In fact, what Valve employees work on changes so much each day that every employee’s desk is equipped with wheels and organized such that only two cords need to be unplugged before it can be rolled to wherever it’s needed in the shop.

There are lots of people, however, to tell them what they could do. Since Valve has no managers, all projects are started by an individual employee or a group pitching an idea and then recruiting a team. If enough people join the group, the project starts. Sometimes an individual employee is referred to as the ‘leader’ for a project, but everyone knows that this simply means that this person is keeping track of all of the information and organizing what’s being done — not giving orders.

There are also lots of people to tell employees how they’re doing.
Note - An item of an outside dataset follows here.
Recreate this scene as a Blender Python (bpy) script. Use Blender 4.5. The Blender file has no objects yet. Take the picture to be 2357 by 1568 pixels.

Valve may not have managers, but it does have a performance management system in place. A designated set of employees interview everyone in the company and ask who they’ve worked with since the last peer review session. They ask about their experiences working with each person. That feedback is collected and anonymized, and then every employee is given a report on their peers’ experiences working with them.

Valve also empowers all of its employees to make hiring decisions, which it describes as “the most important thing in the universe.” Valve attributes the success of its organizational design to hiring the smartest, most innovative, and most talented people it can find. The company’s handbook reminds employees, “Any time you interview a potential hire, you need to ask yourself not only if they’re talented or collaborative but also if they’re capable of literally running this company, because they will be.”

The leaders of companies like Valve have discovered something that researchers have known for decades: when individuals feel free to determine what they’re working on or how they work, they’re more motivated, more loyal and more productive. While Valve’s almost free-form structure may not be ideal for every company, the lessons learned here about improved productivity and engagement are of use to all.